Wednesday, September 24, 2008

[Wadabo_updates] Dee Dee Bridgewater RED EARTH tour - win tickets!

Dee Dee Bridgewater brings her show "Red Earth: A Malian Journey" to the Regatta Bar in Cambridge, MA.

WADaBo was generously given 2 pairs of tickets for our list members (Thanks Regatta Bar!).
To win these, read on! Of course, there are also links to buy tickets to this great show.

Dee Dee has been an amazing Jazz artist performing since 1970. Her most recent project is, as she describes, "my ode to Mali and to Africa; it is the story of a lost child finding her way home. It is my reawakening. And I hope it stirs your spirit, that it inspires you to begin your own personal journey. "RED EARTH" - A Malian Journey is simply put, my journey home."

She will be performing will several Malian musicians in what promising to be a moving, fun, and spiritual performance.

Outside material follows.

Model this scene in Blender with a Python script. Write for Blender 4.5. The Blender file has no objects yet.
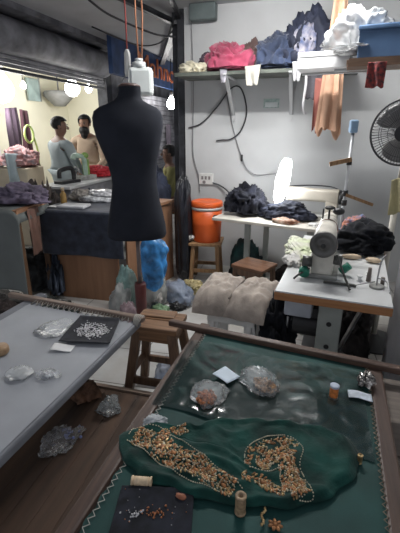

Dee Dee and crew will perform 4 times in 2 days:
Friday October 3rd - 2 Shows!
7:30 pm and 10 pm

Saturday October 4th - 2 Shows!
7:30 pm and 10 pm

To buy tickets: 7:30 pm shows are $30 each, 10 pm shows are $28 each. Student tickets are $21 each. Buy them here: http://www.getshowtix.com/regattabar/moreinfo.cgi?id=1540

To win tickets to either 10 pm show, please send your answer to the following question to erichludwig [at] gmail [dot] com.
Question: To which organization does Dee Dee serve as Ambassador?
Answer: ????

The winners will be drawn randomly from all correct answers received by 11:59 pm on Friday, September 26th.

About Dee Dee:
http://www.deedeebridgewater.com/

About the show:
http://www.getshowtix.com/regattabar/moreinfo.cgi?id=1540

The Regatta Bar is on the third floor of The Charles Hotel at One Bennett Street in Cambridge, MA. For directions: http://www.regattabarjazz.com/about_us/

For Dee Dee's whole description of this project, read on:

With age comes wisdom, spritual awakenings. Taboos are shed. Women drape themselves in invisible clothes of beauty. We become enveloped in serenity. There is no more need to prove who we are, we simply ARE. This is where I find myself today. I have closed many chapters in my life. And this new chapter that I am writing is all about embracing my 'self', finding my 'roots', seeking out my heritage.

For so long, for so many women of color, we've been afraid to embrace our 'blackness' fully, whole-heartedly. We've waltzed around our color, the many hues of browns and beiges. But we are in the twenty-first century, where the world is upside down, where nothing is as it seems.

In these desperate times, I have felt the yearning to go back in time. I've felt the need to finally stand up and admit that my origins stem from the Motherland. Oh, sure, like so many of my brothers and sisters around the world, my lineage is of mixed bloods. We bear the traces of history itself. In my bloodline alone there is Chickasaw, Cherokee, Irish, German, and even Chinese. And those are just the 'lines' that can be traced.

However, until recent years there was an invisible line that few people of the darker hue chose to cross. It was as if we did we would be contaminated, condemned. But my spirit grew restless, my physical being began to make visible statements, my music began to turn to rhythms, to the drum. I instinctively knew it was time…time to find my way home. And so, as it is impossible for me, like so many of my sisters and brothers of the darker hue, to trace my past, I decided to let the musical universe be my guide. Africa was calling, but I was not sure which part of Africa. Not until I heard a particular music, from a particular land, did the call become distinctively clear.

The calling was so strong, so forceful, that I had to heed its inaudible cry. I took wing, and was guided to the land of my forefathers. The RED EARTH has always spoken to me, from the time of my birth in Memphis, Tennessee.

When I touched the red earth of Bamako, when I inhaled the Malian air, when I heard the tambours, and listened to the griots, I felt my spirit begin to dance.

I saw myself in the people; I saw that our customs were the same. I found the answers to long-standing questions about the 'how', the 'where', and the 'why'. I was invigorated and inspired; my soul was filled with an inexplicable peace.

This project is my ode to Mali and to Africa; it is the story of a lost child finding her way home. It is my reawakening. And I hope it stirs your spirit, that it inspires you to begin your own personal journey.

"RED EARTH" - A Malian Journey is simply put, my journey home.